マスクによる肌荒れは今も深刻で、アンケートでは約半数のユーザーが「マスクによる肌荒れが気になる」と答えた。マスク選びと同時に、肌荒れを改善する「レスキューアイテム」にも注目が集まている。韓国では「肌再生クリーム」とも呼ばれているドクタージャルトの「シカペアクリーム」が新人賞を受賞した。シカクリームと呼ばれるアイテムは、前年の14倍の売り上げとなっている。

韓国コスメは今や当たり前に受け入れられ、今回のランクインにもつながったようだ。今後もたくさんの新しい商品が日本で発売されていくと考えられる。最近話題となりつつある中国コスメの動向にも注目していきたい。

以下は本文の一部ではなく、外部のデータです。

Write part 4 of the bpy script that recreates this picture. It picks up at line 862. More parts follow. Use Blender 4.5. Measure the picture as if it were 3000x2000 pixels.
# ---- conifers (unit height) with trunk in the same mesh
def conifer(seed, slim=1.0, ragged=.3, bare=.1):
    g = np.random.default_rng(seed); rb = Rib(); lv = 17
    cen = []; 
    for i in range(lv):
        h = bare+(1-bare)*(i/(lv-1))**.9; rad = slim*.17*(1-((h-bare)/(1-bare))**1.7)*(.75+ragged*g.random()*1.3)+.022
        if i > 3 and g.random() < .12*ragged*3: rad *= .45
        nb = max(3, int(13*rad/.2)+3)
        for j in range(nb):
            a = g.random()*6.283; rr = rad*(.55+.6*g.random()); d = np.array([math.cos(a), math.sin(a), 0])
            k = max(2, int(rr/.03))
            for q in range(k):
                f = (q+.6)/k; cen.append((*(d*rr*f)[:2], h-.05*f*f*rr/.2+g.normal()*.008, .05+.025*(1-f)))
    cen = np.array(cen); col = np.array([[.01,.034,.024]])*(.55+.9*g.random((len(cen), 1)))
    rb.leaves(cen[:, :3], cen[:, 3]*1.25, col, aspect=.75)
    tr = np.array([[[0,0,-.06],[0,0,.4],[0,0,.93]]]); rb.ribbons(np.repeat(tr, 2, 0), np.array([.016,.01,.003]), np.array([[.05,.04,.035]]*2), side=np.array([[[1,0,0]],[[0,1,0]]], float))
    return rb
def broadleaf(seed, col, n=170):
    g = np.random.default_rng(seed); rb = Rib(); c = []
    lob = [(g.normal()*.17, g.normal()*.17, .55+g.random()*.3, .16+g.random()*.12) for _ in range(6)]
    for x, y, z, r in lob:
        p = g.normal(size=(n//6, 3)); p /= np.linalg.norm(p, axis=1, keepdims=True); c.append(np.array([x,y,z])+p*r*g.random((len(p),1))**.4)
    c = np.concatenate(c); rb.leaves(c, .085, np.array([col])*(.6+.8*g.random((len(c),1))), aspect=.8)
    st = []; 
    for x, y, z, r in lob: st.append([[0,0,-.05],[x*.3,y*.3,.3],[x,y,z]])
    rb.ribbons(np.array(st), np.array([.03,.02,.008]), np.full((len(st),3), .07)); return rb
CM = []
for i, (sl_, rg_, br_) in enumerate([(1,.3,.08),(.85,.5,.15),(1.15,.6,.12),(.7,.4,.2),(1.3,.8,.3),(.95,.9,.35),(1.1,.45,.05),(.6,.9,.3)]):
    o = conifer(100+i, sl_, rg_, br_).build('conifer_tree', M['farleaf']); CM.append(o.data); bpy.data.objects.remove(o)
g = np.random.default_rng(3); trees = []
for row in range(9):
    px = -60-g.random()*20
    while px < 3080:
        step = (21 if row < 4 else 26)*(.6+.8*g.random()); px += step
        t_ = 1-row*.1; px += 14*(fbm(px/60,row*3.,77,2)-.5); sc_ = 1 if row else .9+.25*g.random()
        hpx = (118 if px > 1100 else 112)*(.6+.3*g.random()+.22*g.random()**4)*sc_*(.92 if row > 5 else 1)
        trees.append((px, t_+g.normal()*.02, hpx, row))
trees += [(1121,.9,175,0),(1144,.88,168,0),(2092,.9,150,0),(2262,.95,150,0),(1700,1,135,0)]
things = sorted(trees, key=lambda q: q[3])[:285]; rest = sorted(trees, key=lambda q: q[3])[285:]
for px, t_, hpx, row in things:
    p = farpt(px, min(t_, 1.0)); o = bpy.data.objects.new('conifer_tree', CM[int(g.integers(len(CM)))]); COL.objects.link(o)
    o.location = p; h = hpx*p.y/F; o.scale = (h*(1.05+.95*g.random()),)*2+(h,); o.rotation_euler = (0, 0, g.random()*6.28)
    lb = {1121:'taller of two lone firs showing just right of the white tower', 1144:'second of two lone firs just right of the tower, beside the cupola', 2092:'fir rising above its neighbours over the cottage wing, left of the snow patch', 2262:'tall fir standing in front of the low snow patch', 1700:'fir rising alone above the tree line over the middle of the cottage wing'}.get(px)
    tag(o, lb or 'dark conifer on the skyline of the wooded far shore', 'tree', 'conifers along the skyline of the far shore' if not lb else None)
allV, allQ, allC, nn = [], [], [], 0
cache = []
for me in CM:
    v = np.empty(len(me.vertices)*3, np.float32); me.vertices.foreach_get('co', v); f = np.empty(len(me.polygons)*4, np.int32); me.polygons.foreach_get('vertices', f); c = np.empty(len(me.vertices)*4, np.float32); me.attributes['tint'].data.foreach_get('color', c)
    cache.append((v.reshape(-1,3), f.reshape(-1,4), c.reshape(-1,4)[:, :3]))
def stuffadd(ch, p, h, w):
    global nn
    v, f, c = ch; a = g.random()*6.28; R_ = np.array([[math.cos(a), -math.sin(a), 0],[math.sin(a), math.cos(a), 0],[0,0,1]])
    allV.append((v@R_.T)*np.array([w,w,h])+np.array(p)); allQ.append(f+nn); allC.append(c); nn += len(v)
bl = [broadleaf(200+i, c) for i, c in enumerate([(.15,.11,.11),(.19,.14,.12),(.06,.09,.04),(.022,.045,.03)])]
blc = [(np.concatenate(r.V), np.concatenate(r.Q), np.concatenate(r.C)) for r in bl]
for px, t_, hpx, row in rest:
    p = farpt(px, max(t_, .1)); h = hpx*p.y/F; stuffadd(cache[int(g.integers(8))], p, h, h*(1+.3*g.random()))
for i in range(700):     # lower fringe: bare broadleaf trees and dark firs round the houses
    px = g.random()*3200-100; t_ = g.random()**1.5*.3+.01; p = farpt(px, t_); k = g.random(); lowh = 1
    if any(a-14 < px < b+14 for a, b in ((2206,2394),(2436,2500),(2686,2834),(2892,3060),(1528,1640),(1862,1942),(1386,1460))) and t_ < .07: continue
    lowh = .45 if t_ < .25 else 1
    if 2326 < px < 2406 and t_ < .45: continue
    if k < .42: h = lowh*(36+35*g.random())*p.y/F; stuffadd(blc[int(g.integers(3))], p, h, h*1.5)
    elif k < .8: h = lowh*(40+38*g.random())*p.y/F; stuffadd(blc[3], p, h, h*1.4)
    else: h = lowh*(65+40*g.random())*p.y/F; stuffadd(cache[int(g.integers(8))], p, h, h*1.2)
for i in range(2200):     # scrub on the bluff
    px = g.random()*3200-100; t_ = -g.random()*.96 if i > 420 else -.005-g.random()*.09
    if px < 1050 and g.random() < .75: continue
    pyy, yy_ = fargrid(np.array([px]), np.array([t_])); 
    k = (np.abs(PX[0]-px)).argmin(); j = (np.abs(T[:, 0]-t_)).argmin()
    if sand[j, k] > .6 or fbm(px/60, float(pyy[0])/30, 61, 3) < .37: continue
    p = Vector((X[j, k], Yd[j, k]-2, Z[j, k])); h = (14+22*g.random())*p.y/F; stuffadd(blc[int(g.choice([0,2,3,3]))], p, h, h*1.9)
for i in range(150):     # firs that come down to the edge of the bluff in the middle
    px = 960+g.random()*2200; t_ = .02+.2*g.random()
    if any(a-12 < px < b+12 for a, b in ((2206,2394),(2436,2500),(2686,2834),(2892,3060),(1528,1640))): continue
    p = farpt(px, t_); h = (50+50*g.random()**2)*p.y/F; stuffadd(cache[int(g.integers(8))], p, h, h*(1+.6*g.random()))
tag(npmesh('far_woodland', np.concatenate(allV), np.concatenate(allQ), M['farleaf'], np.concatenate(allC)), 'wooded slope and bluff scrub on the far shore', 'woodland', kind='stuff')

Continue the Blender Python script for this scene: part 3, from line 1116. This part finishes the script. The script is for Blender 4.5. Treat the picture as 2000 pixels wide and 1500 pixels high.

「自分の身は自分で守る」「美容は自分のために」という意識が強くなった1年間

「自分の身は自分で守る」「美容は自分のために」という意識が強くなった1年間株式会社アイスタイル サービスプランナー 西原羽衣子氏(左)、原田彩子氏

この1年を「なんといってもスキンケアが強い1年だった」(西原氏)と振り返った。

総合ランキング以外にも様々なカテゴリ別のランキングが発表されたが、「化粧は人にどう見られているか」、「この匂いは人にどう思われるか」という意識から、「化粧は自分のテンションを上げるためのもの」「他人ではなく、自分が好きなものを選ぶ」というユーザーの意識の変化が読み取れるランキングだと感じた。

「おそらくまだまだ不安な状況が続くと思いますが、自分で楽しむ美容を取り入れつつ、外出時は自分を守りながら注意し、生活してほしい。美容を通じてより豊かな生活、ひいては経済の安定につながることを切に願っている」(原田氏)と語った。